Friday, February 1, 2019

Venezuelan chaos unravelling regional tanker market


Venezuela is putting pressure on fuel suppliers to deliver cargoes to PDVSA, despite US sanctions again the state-owned oil company. 
European buyers have put scheduled export shipments on hold, according to various reports on the latest situation, received from Reuters, Platts and other sources.

The country’s fuel stocks were further depleted this week as domestic refineries were not producing much and PDVSA faced complications linked to new US sanctions aimed at ousting President Nicolas Maduro.

On Thursday, intelligence police and National Guard officials threatened to board a tanker docked at PDVSA’s Punta Cardon terminal to pressure the vessel’s crew to discharge diesel that had not been paid for by PDVSA and was sold by the company’s US refinery Citgo, according to four sources, talking with Reuters.

Venezuela was thought to have less than two weeks left of gasoline and diesel supply, according to some estimates, with lines at gas stations starting to form around the country.

In another report, it was claimed that Venezuela’s oil storage volumes have started to build up at the country’s ports and terminals, as PDVSA could not export crude at its usual level, due to the US sanctions imposed earlier this week, according to sources and shipping data.

Sanctions announced on Monday by the Trump administration were aimed at driving Maduro out of power. These have barred PDVSA’s US customers from transferring payments to the oil company.

As of Wednesday, Venezuela had 25 tankers with nearly 18 mill barrels of crude — representing about two weeks of the country’s production — either waiting to load or expecting authorisation to set sail. Most of those were anchored near the port of Jose, the country’s largest, according to Refinitiv Eikon data, analysed by the newswires.

PDVSA has responded to the sanctions by stopping tankers leaving its ports with oil bound for the US, if the cargoes have not been not prepaid.

In addition, PDVSA’s inability to pay for crucial imports means fuel imports are delayed, adding to the glut of tankers off Venezuela’s coast.

“We are facing problems to continue storing Merey crude,” a PDVSA source said, referring to the most common crude grade it exports, Reuters reported.

Most of the crude was bound for US customers — including PDVSA’s US refining unit Citgo Petroleum, Chevron Corp, Valero Energy and PBF Energy. Other large vessels loaded with Venezuelan oil and fuel were waiting to depart for Singapore, India and China, local reports said.

PDVSA exported 1.25 mill barrels per day of crude last year, including 500,000 barrels per day to the US. The company boosted sales in early January in anticipation of sanctions, according to Refinitiv Eikon’s data.

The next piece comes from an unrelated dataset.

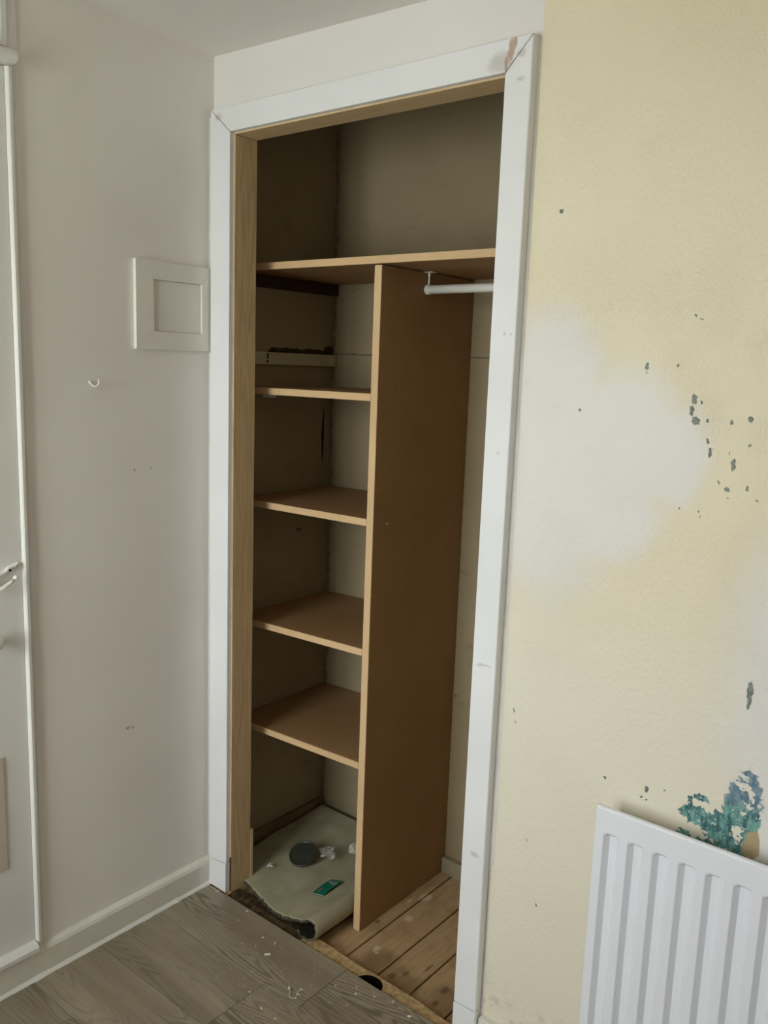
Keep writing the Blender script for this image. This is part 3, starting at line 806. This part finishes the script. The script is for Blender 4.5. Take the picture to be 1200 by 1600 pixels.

On Wednesday, Wills Rangel, a PDVSA board member, told Reuters the state-owned company did not plan to cancel supply contracts with US clients. Meanwhile, PDVSA President Manuel Quevedo said on Tuesday said a declaration of force majeure that would free PDVSA from paying penalties for undelivered cargoes was under consideration.

The company is looking to India to import more Venezuelan crude and is also considering imports of light crude if necessary to boost domestic production of gasoline.

PDVSA is facing problems unloading fuel imports for domestic use because sanctions are making it difficult to complete payments for deliveries, according to Rangel, who also leads the firm’s labour union.

Sanctions require PDVSA’s US-based customers, including its refining arm Citgo Petroleum, to deposit import proceeds in special accounts out of Maduro’s reach.

They also limit US dollar transactions with PDVSA, but did not specify if US fuel can still be exported to Venezuela.

PDVSA will insist the fuel cargoes are discharged and try to find a way to pay for them, Rangel said.
Venezuela’s main fuel suppliers are Citgo and India’s Reliance Industries, which typically ship naphtha, alkylate for gasoline, diesel and components from the US, according to internal PDVSA trade documents, seen by Reuters.

As of Wednesday, over 15 tankers were anchored waiting to discharge some 5.5 mill barrels of diesel, gasoline, vacuum gasoil, liquefied petroleum gas and naphtha — enough for an estimated 13 days of consumption.

Reports from Greece claimed that at least two Greek-owned tankers, belonging to Horizon Tankers and Hellenic Tankers, have been seized by the Venezuelan authorities and were only released after their cargoes were confiscated.

The tankers were carrying refined fuel for the Venezuelan market. According to shipbroking sources and reports in TradeWinds, the vessels had stopped off the Venezuelan coast but within the country’s territorial waters and said that they would not deliver their cargoes until they were paid for previous deliveries.

This practice has recently become quite common as there have been major delays in payments by PDVSA, which faces obligations of $34.6 bill.

However, the country’s authorities cited an emergency to sidestep English law – which the charterparties were based on – and enforce Venezuelan law enabling the country to confiscate the the two Greek tankers’ cargoes, as well as several others, it was reported.